Self-consistent analysis of the critical temperature shift in layer superconductors

Abstract

We present a self-consistent analysis of the fluctuation-induced shift of the superconducting critical temperature in layered superconductors within the time-dependent Ginzburg–Landau Lawrence–Doniach framework. Using the self-consistent Gaussian approximation, we derive explicit analytical expressions for the shift of the superconducting critical temperature that incorporate the contributions of order parameter fluctuations. Explicit results for two-dimensional and three-dimensional superconductor are also given.
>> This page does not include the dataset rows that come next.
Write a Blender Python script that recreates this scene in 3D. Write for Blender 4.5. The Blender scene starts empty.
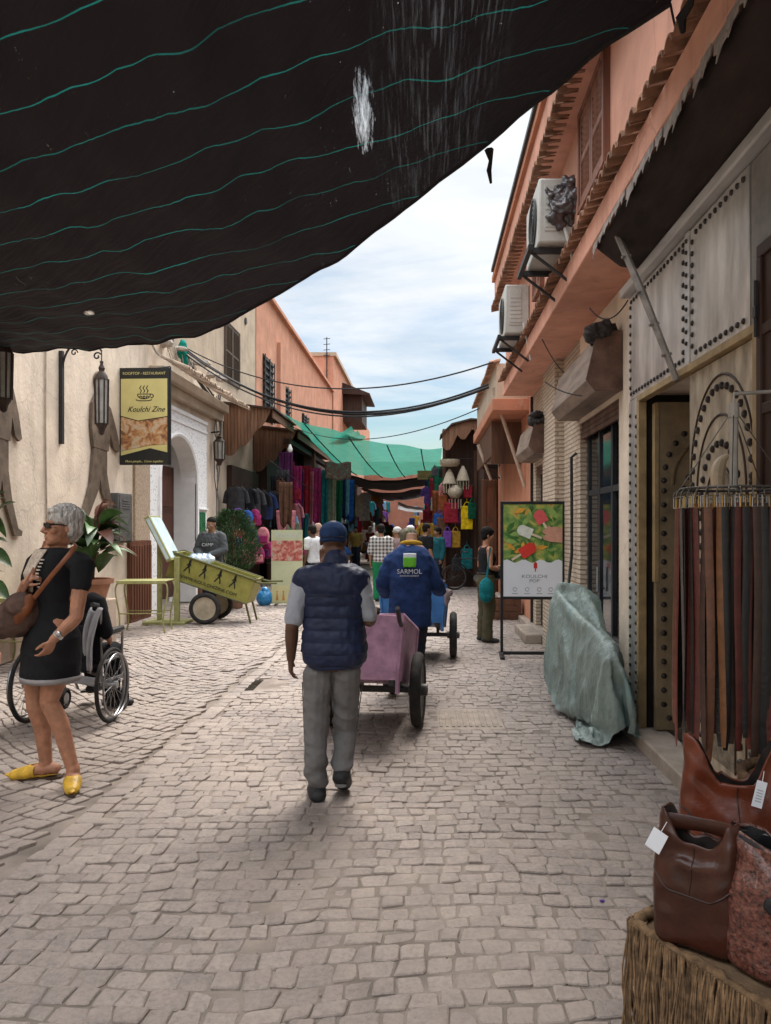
import bpy, bmesh, math, random
import numpy as np
from mathutils import Vector, Matrix, noise as mnoise
random.seed(7); RNG = np.random.default_rng(11)
S = bpy.context.scene
COL = S.collection
R = math.radians
F, CX, CY, H = 760.0, 425.0, 528.0, 1.6      # camera: focal length in pixels, vanishing point, eye height
# ------------------------------------------------------------------ camera, sky, sun, exposure
cam = bpy.data.cameras.new('camera'); camo = bpy.data.objects.new('camera', cam); COL.objects.link(camo)
cam.sensor_fit = 'VERTICAL'; cam.sensor_height = 36.0; cam.lens = F*36/1024
cam.shift_x = (385.5-CX)/1024; cam.shift_y = (CY-512)/1024
cam.clip_start = 0.05; cam.clip_end = 600
camo.location = (0, 0, H); camo.rotation_euler = (R(90), 0, 0)
S.camera = camo
SUN_AZ, SUN_EL = R(14), R(58)
W = bpy.data.worlds.new('World'); S.world = W; W.use_nodes = True
def build_world():
    nt = W.node_tree; N = nt.nodes; L = nt.links; N.clear()
    out = N.new('ShaderNodeOutputWorld'); bg = N.new('ShaderNodeBackground'); bg.inputs[1].default_value = 0.12
    sky = N.new('ShaderNodeTexSky'); sky.sky_type = 'NISHITA'; sky.sun_disc = False
    sky.sun_elevation = SUN_EL; sky.sun_rotation = SUN_AZ; sky.air_density = 1.3; sky.dust_density = 1.0; sky.ozone_density = 2.0
    tc = N.new('ShaderNodeTexCoord'); sep = N.new('ShaderNodeSeparateXYZ'); L.new(tc.outputs['Generated'], sep.inputs[0])
    def m(op, a, b=None, clamp=False):
        n = N.new('ShaderNodeMath'); n.operation = op; n.use_clamp = clamp
        for i, v in enumerate((a, b)):
            if v is None: continue
            if isinstance(v, (int, float)): n.inputs[i].default_value = v
            else: L.new(v, n.inputs[i])
        return n.outputs[0]
    z = m('ADD', m('MAXIMUM', sep.outputs[2], 0.0), 0.16)
    u = m('DIVIDE', sep.outputs[0], z); v = m('DIVIDE', sep.outputs[1], z)
    cb = N.new('ShaderNodeCombineXYZ'); L.new(u, cb.inputs[0]); L.new(v, cb.inputs[1])
    def nz(scale, det, rough, off):
        mp = N.new('ShaderNodeMapping'); mp.inputs['Location'].default_value = off; mp.inputs['Scale'].default_value = (1.0, 1.6, 1)
        L.new(cb.outputs[0], mp.inputs[0])
        t = N.new('ShaderNodeTexNoise'); t.inputs['Scale'].default_value = scale; t.inputs['Detail'].default_value = det
        t.inputs['Roughness'].default_value = rough; t.inputs['Distortion'].default_value = 0.35
        L.new(mp.outputs[0], t.inputs['Vector']); return t.outputs[0]
    a = nz(0.75, 9, 0.62, (3.1, 1.7, 0)); b = nz(2.2, 8, 0.6, (7.7, 4.4, 2))
    # thicker cover overhead, blue showing towards the horizon
    cov = m('ADD', m('ADD', m('MULTIPLY', a, 1.5), m('MULTIPLY', sep.outputs[2], 3.2)), -1.08)
    mr = N.new('ShaderNodeMapRange'); mr.interpolation_type = 'SMOOTHSTEP'
    mr.inputs[1].default_value = 0.02; mr.inputs[2].default_value = 0.58; L.new(cov, mr.inputs[0])
    cr = N.new('ShaderNodeValToRGB'); L.new(b, cr.inputs[0])
    cr.color_ramp.elements[0].position = 0.28; cr.color_ramp.elements[0].color = (2.6, 2.83, 3.05, 1)
    cr.color_ramp.elements[1].position = 0.66; cr.color_ramp.elements[1].color = (3.42, 3.5, 3.6, 1)
    hs = N.new('ShaderNodeHueSaturation'); hs.inputs['Saturation'].default_value = 1.5; hs.inputs['Value'].default_value = .36; L.new(sky.outputs[0], hs.inputs['Color'])
    mx = N.new('ShaderNodeMixRGB'); L.new(mr.outputs[0], mx.inputs[0]); L.new(hs.outputs[0], mx.inputs[1]); L.new(cr.outputs[0], mx.inputs[2])
    up = N.new('ShaderNodeMapRange'); up.interpolation_type = 'SMOOTHSTEP'; L.new(sep.outputs[2], up.inputs[0])
    up.inputs[1].default_value = .50; up.inputs[2].default_value = .72; up.inputs[3].default_value = 1.0; up.inputs[4].default_value = 3.7   # whole sky brightened above the frame, added as overhead fill light
    vm = N.new('ShaderNodeVectorMath'); vm.operation = 'SCALE'; L.new(mx.outputs[0], vm.inputs[0]); L.new(up.outputs[0], vm.inputs['Scale'])
    L.new(vm.outputs[0], bg.inputs[0]); L.new(bg.outputs[0], out.inputs[0])
build_world()
sl = bpy.data.lights.new('sun', 'SUN'); sl.energy = 2.2; sl.angle = R(28); sl.color = (1.0, 0.93, 0.84)
so = bpy.data.objects.new('sun', sl); COL.objects.link(so)
sd = Vector((math.sin(SUN_AZ)*math.cos(SUN_EL), math.cos(SUN_AZ)*math.cos(SUN_EL), math.sin(SUN_EL)))
so.rotation_euler = (-sd).to_track_quat('-Z', 'Y').to_euler(); so.location = (4, 14, 20)
S.view_settings.view_transform = 'Standard'; S.view_settings.look = 'None'
S.view_settings.exposure = 1.34; S.view_settings.gamma = 1.0; S.view_settings.use_curve_mapping = False
S.render.engine = 'CYCLES'
try:
    S.cycles.max_bounces = 8; S.cycles.transparent_max_bounces = 12; S.cycles.use_denoising = True
except Exception: pass

def P(px, py, Y): return Vector(((px-CX)*Y/F, Y, H-(py-CY)*Y/F))       # image point at a depth
def G(px, py): Y = F*H/(py-CY); return Vector(((px-CX)*Y/F, Y, 0))      # image point on the ground

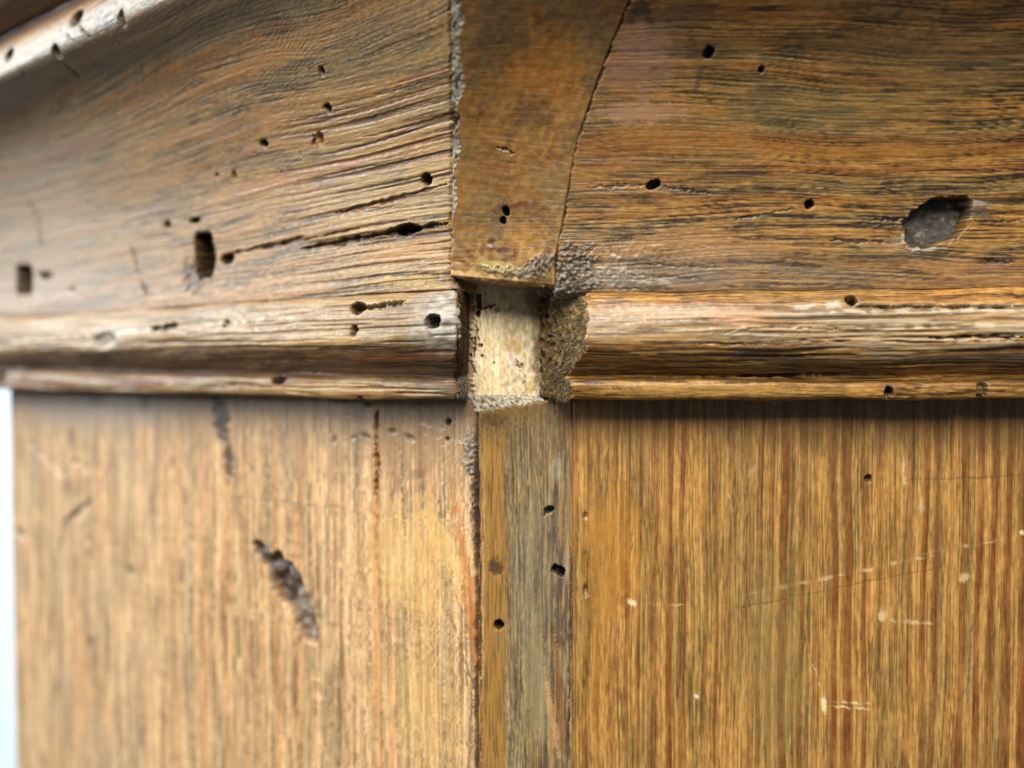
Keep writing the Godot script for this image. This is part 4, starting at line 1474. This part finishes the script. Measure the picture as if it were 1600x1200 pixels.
var MARKS_CORE := [
	["slot", 1.91, 19.29, 0.52, 1.55, 0.04, 1.20, "3a2212", 0.90],
	["hole", 1.78, 16.79, 0.52, 0.76, 0.00, 1.20, "3a2212", 0.90],
	["crack", 3.66, 18.04, 1.89, 0.33, 0.39, 0.70, "4a2c16", 0.80],
	["crack", 1.68, 12.64, 2.95, 0.33, -1.40, 0.60, "5a3a20", 0.70],
	["dent", 5.55, 17.50, 0.89, 1.16, 0.00, 0.50, "8a6a40", 0.60],
	["crack", 1.10, 10.05, 2.28, 0.33, -1.60, 0.80, "4a2a14", 0.80],
	["hole", 2.45, 10.36, 0.32, 0.40, 0.00, 0.60, "4a2a14", 0.80],
	["hole", 2.59, 8.30, 0.32, 0.31, 0.00, 0.60, "4a2a14", 0.80],
	["hole", 5.01, 6.88, 0.20, 0.20, 0.00, 0.40, "4a2a14", 0.80],
	["hole", 0.23, 8.48, 0.32, 0.33, 0.00, 0.60, "4a2a14", 0.80],
	["crack", 9.77, 6.38, 1.43, 0.33, -1.31, 0.40, "8a6a40", 0.60],
	["crack", 10.37, 6.21, 0.59, 0.41, 0.55, 0.40, "8a6a40", 0.60],
	["crack", 11.15, 2.32, 2.32, 0.33, -1.57, 0.20, "a08058", 0.50],
	["stain_or_shading", 9.40, 10.36, 1.79, 1.79, 0.00, -0.05, "c8a050", 0.50],
	["stain_or_shading", 8.59, 6.79, 1.28, 2.81, 0.00, -0.05, "d8c8b4", 0.50],
	["stain_or_shading", 12.16, 2.32, 1.01, 1.34, 0.00, -0.10, "c8a858", 0.60],
	["stain_or_shading", 3.46, 2.68, 3.61, 3.24, 0.00, 0.00, "e8c890", 0.30],
	["crack", 3.13, 7.81, 5.14, 0.24, -1.56, 0.10, "d8a468", 0.50],
	["crack", 4.68, 1.96, 1.97, 0.24, -1.54, 0.10, "d8a468", 0.60],
	["stain_or_shading", 12.63, 19.20, 2.02, 4.42, -0.01, 0.00, "7a5a38", 0.60],  # old discolouration, with shade of the recess corner painted in
	["stain_or_shading", 13.44, 7.77, 0.88, 6.38, 0.00, 0.20, "5c3c22", 0.70]
]
var LINT := Vector3(49.80, -6.95, 5.0)
var GOUGE_FLOOR := Vector3(79.84, 26.20, 5.4)
var GOUGE_LINT := Vector3(-50.56, -56.56, -31.89)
We reveal a fundamental dimensional crossover: while the Ginzburg–Levanyuk number Gi, which characterizes the width of the fluctuation-dominated critical region, alone governs the suppression of the critical temperature in three-dimensional (3D) superconductors, the suppression in two-dimensional (2D) and layered superconductors depends additionally on the material’s geometry, namely the layer thickness and interplane spacing. Physically, a reduction in interplane spacing or an increasing in layer thickness suppresses superconducting fluctuations, which in turn diminishes the suppression of the transition temperature. Our theoretical results are consistent with thermodynamic analysis and formulated using experimentally measurable parameters, offering a systematic approach for analyzing fluctuation phenomena in highly anisotropic superconductors and artificially layered materials.